問題解決もそうなんだけれど、皆で共有認識を持って「解決しよう!」と力を合わせないといけない。それをキチンと説明して人を動かすために、経験でも勘でも脅しでも、泣き落としでもダメ。
人を説得するために「論理的な思考」が必要になるんです。それで、ロジカルシンキングが流行してきたわけです。そして、その道具として図解というのがあります。
これから、益々必要なスキルとなります。例えば、課長。怒っていればいい時代があったかも知れないけど、今は「チェンジエージェント」ですからね。求められているのは、自分の頭で考え、仕事を改善・改革していける力を持った人です。
言葉で考える、図にして考える、その違いは
例えば、これは(※図例2)、インフレと需要と供給という経済学の問題について、どういう仕組みで何がどう動くかという関係をチャートにしたものです。

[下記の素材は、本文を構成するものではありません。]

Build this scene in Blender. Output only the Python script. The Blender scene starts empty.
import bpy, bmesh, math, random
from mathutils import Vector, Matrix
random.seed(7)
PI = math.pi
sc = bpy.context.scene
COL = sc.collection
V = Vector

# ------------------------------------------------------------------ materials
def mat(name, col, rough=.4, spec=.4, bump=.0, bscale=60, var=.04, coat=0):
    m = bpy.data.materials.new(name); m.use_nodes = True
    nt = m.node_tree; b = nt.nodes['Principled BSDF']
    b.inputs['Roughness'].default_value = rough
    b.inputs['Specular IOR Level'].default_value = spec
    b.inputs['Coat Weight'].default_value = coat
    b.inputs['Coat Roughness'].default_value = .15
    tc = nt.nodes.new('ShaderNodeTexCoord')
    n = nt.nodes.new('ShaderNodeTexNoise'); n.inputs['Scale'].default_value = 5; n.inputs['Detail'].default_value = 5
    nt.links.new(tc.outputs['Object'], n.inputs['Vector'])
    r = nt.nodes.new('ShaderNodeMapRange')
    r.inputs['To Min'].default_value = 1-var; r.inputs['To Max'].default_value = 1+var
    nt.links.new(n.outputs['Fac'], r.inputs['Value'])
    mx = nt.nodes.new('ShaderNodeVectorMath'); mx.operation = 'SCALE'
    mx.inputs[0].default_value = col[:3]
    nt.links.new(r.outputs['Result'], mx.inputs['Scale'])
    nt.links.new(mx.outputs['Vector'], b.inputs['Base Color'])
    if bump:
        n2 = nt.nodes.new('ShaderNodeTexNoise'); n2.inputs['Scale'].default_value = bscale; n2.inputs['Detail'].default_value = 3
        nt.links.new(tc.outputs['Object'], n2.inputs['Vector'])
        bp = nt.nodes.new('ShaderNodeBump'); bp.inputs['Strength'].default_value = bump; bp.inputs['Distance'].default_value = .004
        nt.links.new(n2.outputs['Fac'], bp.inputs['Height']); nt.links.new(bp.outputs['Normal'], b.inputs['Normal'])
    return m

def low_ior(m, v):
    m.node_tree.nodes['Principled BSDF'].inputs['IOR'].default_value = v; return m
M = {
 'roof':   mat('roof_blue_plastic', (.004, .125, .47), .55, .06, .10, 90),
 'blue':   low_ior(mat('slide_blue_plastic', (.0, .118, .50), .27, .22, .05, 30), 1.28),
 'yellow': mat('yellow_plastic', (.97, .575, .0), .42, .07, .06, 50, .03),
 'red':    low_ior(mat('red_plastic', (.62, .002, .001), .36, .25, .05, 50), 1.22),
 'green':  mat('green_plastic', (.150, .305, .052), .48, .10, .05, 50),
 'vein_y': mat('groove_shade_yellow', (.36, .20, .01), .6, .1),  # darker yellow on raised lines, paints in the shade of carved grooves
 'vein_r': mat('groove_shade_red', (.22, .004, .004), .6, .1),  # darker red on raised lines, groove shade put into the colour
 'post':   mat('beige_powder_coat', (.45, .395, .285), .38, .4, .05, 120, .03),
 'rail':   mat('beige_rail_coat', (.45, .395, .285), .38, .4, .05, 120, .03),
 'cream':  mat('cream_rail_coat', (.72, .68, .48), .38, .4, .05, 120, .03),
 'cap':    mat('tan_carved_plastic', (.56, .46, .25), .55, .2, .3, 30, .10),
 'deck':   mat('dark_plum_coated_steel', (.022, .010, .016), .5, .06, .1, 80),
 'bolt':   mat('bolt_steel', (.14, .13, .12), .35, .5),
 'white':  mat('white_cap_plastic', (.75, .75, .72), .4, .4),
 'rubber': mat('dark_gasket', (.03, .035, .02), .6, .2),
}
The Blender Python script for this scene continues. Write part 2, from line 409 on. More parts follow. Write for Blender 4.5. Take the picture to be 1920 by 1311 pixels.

いろんな要素がありますよね。線が引いてあるのは、それらの間に関係があるわけですよ。普通の経済学の説明ではこうなります。例えば「資産」という要素がバラバラに出てきて、分からないですよね。結局、資産に関係することを考えようとする時に、どこに書いてあるかさえすぐに分らない。ところが、図に書いてやると、これに関係あるのはどことどこ、というのが分る。考えなくちゃいけない問題の範囲を限定できるわけです。
---問題点が、自ずと明らかになるということですね。
あと、本当はここにあるんだけど、頭だけで考えていると分らないケースに、「見落とし」というのがあります。それを、図にすることで見落としていることに気付くことがあります。

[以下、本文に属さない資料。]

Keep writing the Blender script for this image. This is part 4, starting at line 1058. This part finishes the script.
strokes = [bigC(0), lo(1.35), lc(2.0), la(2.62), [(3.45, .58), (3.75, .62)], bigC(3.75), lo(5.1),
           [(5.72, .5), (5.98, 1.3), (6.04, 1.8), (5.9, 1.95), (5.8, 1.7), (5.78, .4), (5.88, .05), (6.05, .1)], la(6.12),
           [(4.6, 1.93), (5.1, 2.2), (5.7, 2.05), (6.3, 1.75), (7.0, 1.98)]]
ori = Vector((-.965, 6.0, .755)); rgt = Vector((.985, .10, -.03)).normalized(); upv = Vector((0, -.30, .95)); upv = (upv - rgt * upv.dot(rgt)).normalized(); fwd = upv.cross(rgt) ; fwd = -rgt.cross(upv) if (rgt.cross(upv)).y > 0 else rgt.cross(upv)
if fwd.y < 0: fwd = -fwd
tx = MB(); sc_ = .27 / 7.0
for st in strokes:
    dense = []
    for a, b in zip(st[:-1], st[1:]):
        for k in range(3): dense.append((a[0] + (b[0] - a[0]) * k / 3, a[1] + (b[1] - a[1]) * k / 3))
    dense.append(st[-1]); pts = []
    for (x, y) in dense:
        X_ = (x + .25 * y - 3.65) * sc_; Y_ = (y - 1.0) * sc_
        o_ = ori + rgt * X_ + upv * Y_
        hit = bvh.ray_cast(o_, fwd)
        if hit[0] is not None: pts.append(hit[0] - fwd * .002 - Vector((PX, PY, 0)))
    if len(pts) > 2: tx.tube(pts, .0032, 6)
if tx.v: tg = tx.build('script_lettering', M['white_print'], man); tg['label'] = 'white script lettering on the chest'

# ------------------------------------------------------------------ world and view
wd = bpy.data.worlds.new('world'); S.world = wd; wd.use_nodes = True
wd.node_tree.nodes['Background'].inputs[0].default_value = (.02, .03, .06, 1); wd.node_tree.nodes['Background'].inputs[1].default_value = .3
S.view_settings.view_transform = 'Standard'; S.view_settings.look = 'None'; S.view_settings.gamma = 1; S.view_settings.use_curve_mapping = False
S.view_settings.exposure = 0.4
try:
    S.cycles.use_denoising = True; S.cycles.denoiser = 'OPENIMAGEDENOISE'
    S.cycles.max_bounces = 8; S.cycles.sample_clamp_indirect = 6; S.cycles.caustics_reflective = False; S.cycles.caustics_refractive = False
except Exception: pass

これは(※図例3)、織田信長の話を「マトリックス」にしたものです。信長は犯罪者を処刑しました。それは治安維持の意味を持っていた。だけど、犯罪者ではない自分の家の女中も処刑しっちゃったこともある。だから家臣は恐れおののいた。
この話を図に書いて並べてみると、基本的には、同じ構造になるはずです。図に書くっていうのは、ある基準で並べることなんで、その基準にのっとって並べてみると、見落としているとこが空白になって目立つんですよ。ここに入るのは、信長の“残忍さ”です。

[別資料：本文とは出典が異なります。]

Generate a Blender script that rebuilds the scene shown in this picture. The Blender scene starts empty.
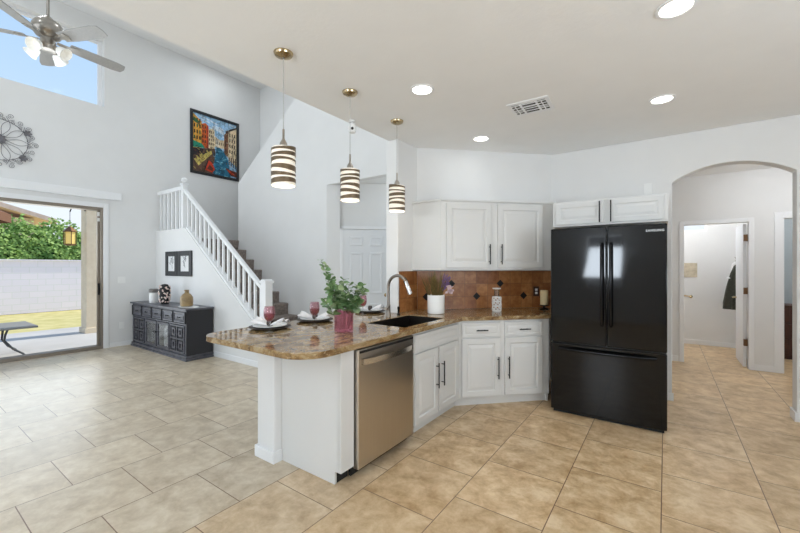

---欠落している要素を見い出すのは、高度なテクニックになりますよね。
並べさえすれば、そんなに高度じゃないです。練習は必要になりますが。
よくできた図解には、人が頭の中で漠然と思い描いている「構造」にカタチを与えて、はっきりと意識できるようにしてくれます。そうすると、欠落ポイントが分かりやすくなって、いろんな可能性も検証しやすくなるというメリットがあるんです。
---開米さんご自身も、図を書くことで発見したこととかありますか?
はい。例えばこれは(※図例4)、思考法の位置付けマップです。図解技術の位置付けマップと思ってもらってもいいです。
2年位前から、図解のなんとかという本がたくさん出てきてますが、そういうのは企画プレゼン系で使う図解の話で、この辺。僕のはココなんですよ。分析運用する人が使う図解の技術。ロジカルシンキングとかクリティカルシンキングとか言われている分野は、この辺です。この座標軸でどこに位置するんだろうと並べてみたら、この辺がポッカリ空いている、ということに気が付いて。
---これは、いけるぞと。
まあ、そうですね。図解ブームがあって、その中でこれまで自分が考えきた図解技術が「いけるぞっ!」と思ったものの、(僕が考えている領域に)どういった名前を付けたらいいか、というのが難しかったですけれど。図解と言った瞬間に、これまでにあるこちらの方(企画プレゼン系)のイメージがついちゃいますから。